Leap year—in which an extra day is added to the month of February every four years—is sometimes considered a boon for offering people extra time and even luck.
But the extra day in February, stretching the month from 28 days to 29 days, can present challenges for organizations by adding a layer of complexity when it comes to payroll.
“Every four years, there’s an extra day of pay that can cause significant issues if businesses aren’t prepared,” said Jennifer Kraszewski, SHRM-SCP, senior executive vice president of human resources at Paycom. “Leap year means an extra day of wages, an extra pay period for weekly or biweekly employees, and an abundance of questions for HR teams and leadership, slowing down other business functions.”

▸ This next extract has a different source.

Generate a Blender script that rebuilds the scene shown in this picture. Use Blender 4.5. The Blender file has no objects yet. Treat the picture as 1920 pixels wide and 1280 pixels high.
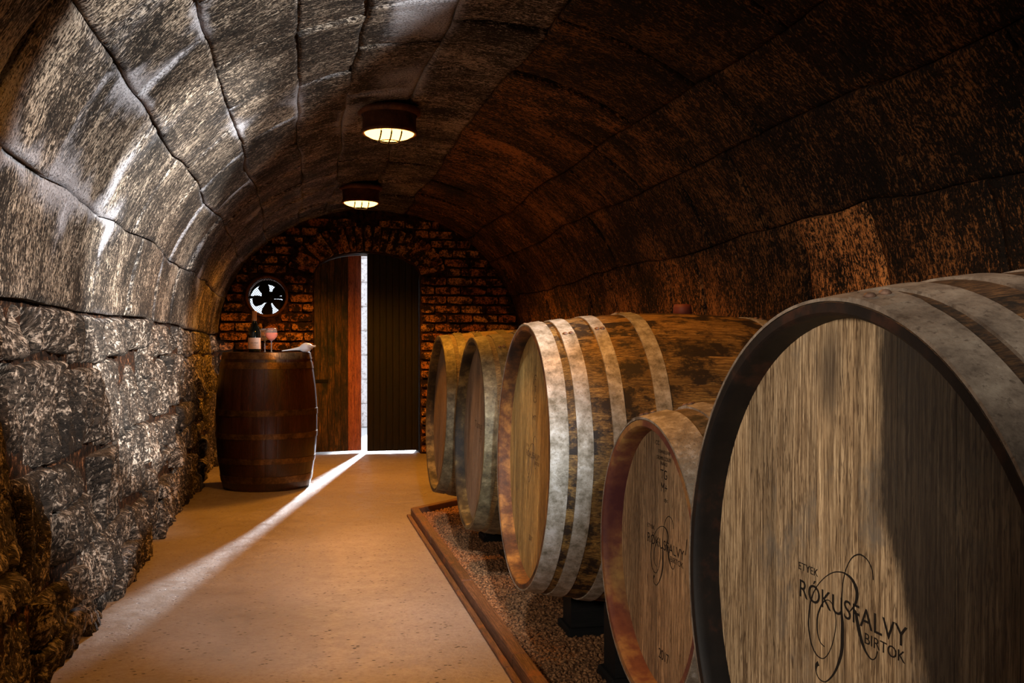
import bpy, bmesh, math, random
import numpy as np
from mathutils import Matrix, Vector

random.seed(7)
rng = np.random.default_rng(7)
SC = bpy.context.scene
COL = SC.collection

# ------------------------------------------------------------------ camera
TH = math.radians(12.4)                       # heading, clockwise from the tunnel axis (+Y)
F = 1800.0
cam_d = bpy.data.cameras.new('camera')
cam = bpy.data.objects.new('camera', cam_d); COL.objects.link(cam)
cam_d.sensor_width = 36; cam_d.lens = 36 * F / 1920
cam_d.shift_y = 15 / 1920
cam_d.clip_start = .02
cam.location = (0, 0, .967)
cam.rotation_euler = (math.pi / 2, 0, -TH)
SC.camera = cam

# ------------------------------------------------------------------ world, sun, lamps, exposure
SC.view_settings.view_transform = 'Standard'
SC.view_settings.look = 'None'
SC.view_settings.gamma = 1
SC.view_settings.use_curve_mapping = False
SC.view_settings.exposure = 0.0
SC.cycles.diffuse_bounces = 2
W = bpy.data.worlds.new('sky'); SC.world = W; W.use_nodes = True
W.node_tree.nodes['Background'].inputs[0].default_value = (.78, .87, 1, 1)
W.node_tree.nodes['Background'].inputs[1].default_value = 2.0

def light(name, kind, loc, energy, color, aim=None, **kw):
    d = bpy.data.lights.new(name, kind); d.energy = energy; d.color = color
    for k, v in kw.items(): setattr(d, k, v)
    o = bpy.data.objects.new(name, d); COL.objects.link(o); o.location = loc
    if aim is not None:
        o.rotation_euler = (Vector(aim) - Vector(loc)).to_track_quat('-Z', 'Y').to_euler()
    return o

light('sun', 'SUN', (3, 20, 8), 21, (.84, .92, 1.0), aim=(3 - .232, 19, 8 - .318), angle=math.radians(3.4))
# added unseen spotlights, out of the frame; cool ones follow the photographer's light painting
light('added_cool_spot', 'SPOT', (1.70, 1.55, 1.72), 420, (1.0, .97, .94), aim=(-.66, 3.72, 1.48),
      spot_size=math.radians(49), spot_blend=.25, shadow_soft_size=.03)
light('added_cool_spot', 'SPOT', (1.70, 1.55, 1.72), 2100, (1.0, .97, .94), aim=(-.7, 4.50, 1.30),
      spot_size=math.radians(27), spot_blend=.35, shadow_soft_size=.03)
light('added_floor_spot', 'SPOT', (.10, -.9, 1.95), 650, (.86, .92, 1.0), aim=(.45, 4.0, .25),
      spot_size=math.radians(16), spot_blend=.7, shadow_soft_size=.05)
light('added_floor_spot', 'SPOT', (.0, 2.25, 2.12), 300, (.80, .89, 1.0), aim=(.30, 3.75, 0),
      spot_size=math.radians(48), spot_blend=.7, shadow_soft_size=.05)
light('table_spot', 'SPOT', (1.70, 1.55, 1.72), 1100, (.92, .96, 1.0), aim=(-.13, 6.88, 1.06),
      spot_size=math.radians(4.2), spot_blend=.5, shadow_soft_size=.03)
light('top_spot', 'SPOT', (.10, -.35, 2.0), 75, (1.0, .90, .78), aim=(1.35, 1.25, 1.0),
      spot_size=math.radians(42), spot_blend=.7, shadow_soft_size=.06)
light('fill_spot', 'SPOT', (-.62, .25, 1.15), 85, (1.0, .88, .74), aim=(.62, 1.75, .72),
      spot_size=math.radians(58), spot_blend=.7, shadow_soft_size=.10)
LAMP_COL = (1.0, .37, .03)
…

How exactly does employee pay work in a leap year, and how can HR manage the interruption? SHRM Online spoke to experts for answers.
How Employees Are Paid
In short, how the extra day affects employee pay depends on the kind of employee and how their pay is usually determined.
Workers paid on an hourly basis are entitled to be paid for the hours they have worked, and, as such, they would receive payment for any hours worked on the additional Leap Day, explained Ruth Thomas, pay equity strategist at Payscale.

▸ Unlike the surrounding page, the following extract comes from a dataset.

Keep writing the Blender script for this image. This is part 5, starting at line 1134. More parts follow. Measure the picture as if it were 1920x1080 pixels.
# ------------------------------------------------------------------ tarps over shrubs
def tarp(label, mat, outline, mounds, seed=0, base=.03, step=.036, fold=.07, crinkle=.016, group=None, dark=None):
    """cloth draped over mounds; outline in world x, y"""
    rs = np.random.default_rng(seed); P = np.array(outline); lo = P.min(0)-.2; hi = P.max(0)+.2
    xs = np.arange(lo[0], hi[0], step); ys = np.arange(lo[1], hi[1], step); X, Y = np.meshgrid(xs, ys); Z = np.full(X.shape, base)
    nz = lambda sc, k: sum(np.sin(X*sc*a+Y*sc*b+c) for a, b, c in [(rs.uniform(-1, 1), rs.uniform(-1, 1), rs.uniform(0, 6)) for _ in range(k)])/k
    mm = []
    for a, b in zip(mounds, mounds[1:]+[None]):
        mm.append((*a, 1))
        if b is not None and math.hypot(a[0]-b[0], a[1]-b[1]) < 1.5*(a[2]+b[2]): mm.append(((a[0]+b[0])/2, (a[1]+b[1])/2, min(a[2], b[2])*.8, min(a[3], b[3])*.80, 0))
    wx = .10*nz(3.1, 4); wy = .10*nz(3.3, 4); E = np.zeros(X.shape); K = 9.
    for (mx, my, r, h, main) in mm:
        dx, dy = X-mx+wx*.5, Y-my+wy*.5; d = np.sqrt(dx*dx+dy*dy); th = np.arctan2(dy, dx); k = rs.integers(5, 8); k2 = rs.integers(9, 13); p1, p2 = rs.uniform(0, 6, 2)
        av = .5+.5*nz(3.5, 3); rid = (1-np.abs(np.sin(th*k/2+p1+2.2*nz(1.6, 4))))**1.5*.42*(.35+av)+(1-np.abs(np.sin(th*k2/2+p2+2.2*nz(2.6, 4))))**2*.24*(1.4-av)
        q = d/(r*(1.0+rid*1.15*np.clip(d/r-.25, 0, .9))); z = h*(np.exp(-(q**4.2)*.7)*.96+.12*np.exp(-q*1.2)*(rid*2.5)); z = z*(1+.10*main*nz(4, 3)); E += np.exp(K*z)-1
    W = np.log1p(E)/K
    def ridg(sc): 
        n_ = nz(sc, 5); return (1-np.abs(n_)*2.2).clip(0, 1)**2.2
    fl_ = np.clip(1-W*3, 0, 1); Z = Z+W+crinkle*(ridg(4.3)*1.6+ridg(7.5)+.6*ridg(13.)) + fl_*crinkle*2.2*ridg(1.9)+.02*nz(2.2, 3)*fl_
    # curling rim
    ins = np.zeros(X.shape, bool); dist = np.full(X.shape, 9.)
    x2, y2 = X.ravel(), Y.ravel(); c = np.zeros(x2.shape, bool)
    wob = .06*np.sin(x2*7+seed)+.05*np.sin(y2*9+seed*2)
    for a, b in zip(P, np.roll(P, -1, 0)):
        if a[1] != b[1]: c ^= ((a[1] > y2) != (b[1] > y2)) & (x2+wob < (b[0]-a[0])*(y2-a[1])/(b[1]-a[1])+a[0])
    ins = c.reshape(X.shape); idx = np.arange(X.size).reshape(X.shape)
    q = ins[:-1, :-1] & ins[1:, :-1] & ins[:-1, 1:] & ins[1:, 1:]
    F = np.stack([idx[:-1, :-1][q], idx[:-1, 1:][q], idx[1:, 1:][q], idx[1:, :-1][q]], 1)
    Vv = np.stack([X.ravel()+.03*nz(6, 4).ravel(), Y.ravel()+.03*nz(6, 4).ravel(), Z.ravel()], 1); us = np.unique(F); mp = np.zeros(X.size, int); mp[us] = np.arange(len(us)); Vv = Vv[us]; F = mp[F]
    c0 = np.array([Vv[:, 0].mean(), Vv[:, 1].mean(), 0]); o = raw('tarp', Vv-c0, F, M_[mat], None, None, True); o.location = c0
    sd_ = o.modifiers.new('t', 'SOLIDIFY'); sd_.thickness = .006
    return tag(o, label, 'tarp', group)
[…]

Employees who receive an annual salary would not be entitled to be paid for an extra day because this will have been factored into their salary. “In these cases, staff are usually paid one-twelfth of their annual salary each month regardless of the number of days in that month,” she said.
Realistically, for many employees, “not much changes because months are usually pretty variable anyway,” added Salary.com CHRO David Turetsky.

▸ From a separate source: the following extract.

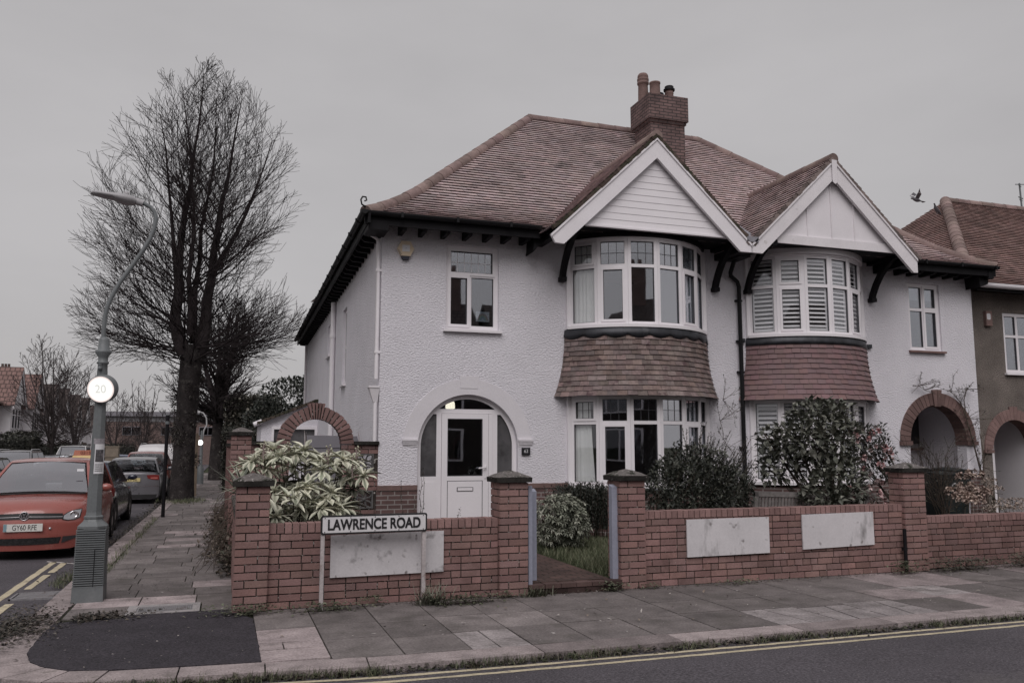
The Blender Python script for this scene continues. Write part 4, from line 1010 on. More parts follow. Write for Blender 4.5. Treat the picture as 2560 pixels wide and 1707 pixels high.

Employees on biweekly pay schedules receive their checks every other week: 26 paydays in a normal year. Leap years, however, produce 27. This applies to hourly and salaried employees, Thomas said.
Employees paid semimonthly receive their checks twice a month on specific dates. They will always receive 24 paychecks per year, though a leap year might alter the exact payday in February, Thomas said. For example, if workers get paid on the 15th and the last day of each month, their last payday in February 2024 will fall on Thursday, Feb. 29—not Wednesday, Feb. 28.
Overall, Turetsky said, some employees might see a “little extra money in February, but payroll keeps moving on.”
One potential complication, Thomas said, is for employees covered by the Fair Labor Standards Act (FLSA). The law doesn’t specifically address leap years, but its minimum weekly salary requirement for exempt employees presents a potential hurdle: Dividing an exempt worker’s annual salary by 53 or 27 could cause their weekly salary to fall below the required state or federal threshold. Because the FLSA and comparable state laws—like those that set a higher minimum wage threshold—require you to pay employees for all hours worked, businesses should never skip that extra pay period, she explained.
“The simplest solution is to pay employees as usual and let them know that their annual salary increase is due to the leap year,” Thomas said. “Barring any raises, their annual salary will revert to the regular rate the following year.”
What HR Can Do
All this makes it important for employers to be cognizant of how a leap year can affect payroll. “Not planning for leap year is the biggest mistake,” Kraszewski said.
Here are some things organizations—and HR leaders in particular—will want to do.
Inform employees about how their pay might be affected. First things first, Kraszewski said, it’s vital that employers communicate with employees about who will have an altered pay period so they know what to expect, why and when.
Budget for extra pay. Because leap year can mean an extra day of wages for some workers, employers will need to budget for that extra pay. “Depending on the size of the company, an extra pay period could mean a major shift in the budget,” Kraszewski said.
Be prepared for employees to ask questions. Although it’s always ideal for employees to take a look at their paychecks throughout the year, now would be a good time to remind employees to make sure their paychecks look correct, Turetsky said.
“Payroll mistakes happen,” he said. “This is an important topic, and people need to stay on top of it for themselves. And every HR department needs to stay on top of making sure that people understand their paycheck, that they understand the paystub and that they understand a lot of the allowances that come out of the paycheck.”
That being said, HR and payroll leaders should be prepared to handle more employee questions about their pay over the next few weeks given the differences in pay that may occur.
Look at your tech. Employers would benefit from ensuring their payroll software can handle a leap year accurately. They would also be wise, Kraszewski said, to make a habit of reviewing upcoming years so leap year doesn’t catch them by surprise.
Also, organizations should verify that they are compliant with payroll tax deductions for the additional pay period, she said. “Good HR tech can help employers stay up-to-date with the latest workplace laws and easily generate reports for audits or other annual compliance requirements.”
Consider the employee experience. One last thing, Kraszewski said: If an employee’s start date is Feb. 29, their anniversary will technically only be every four years.
Additionally, “if there are trainings scheduled that day, think about how it may affect certification renewals in the future,” she said. “It has a trickle-down effect, and if companies are not prepared for it, there could be repercussions.”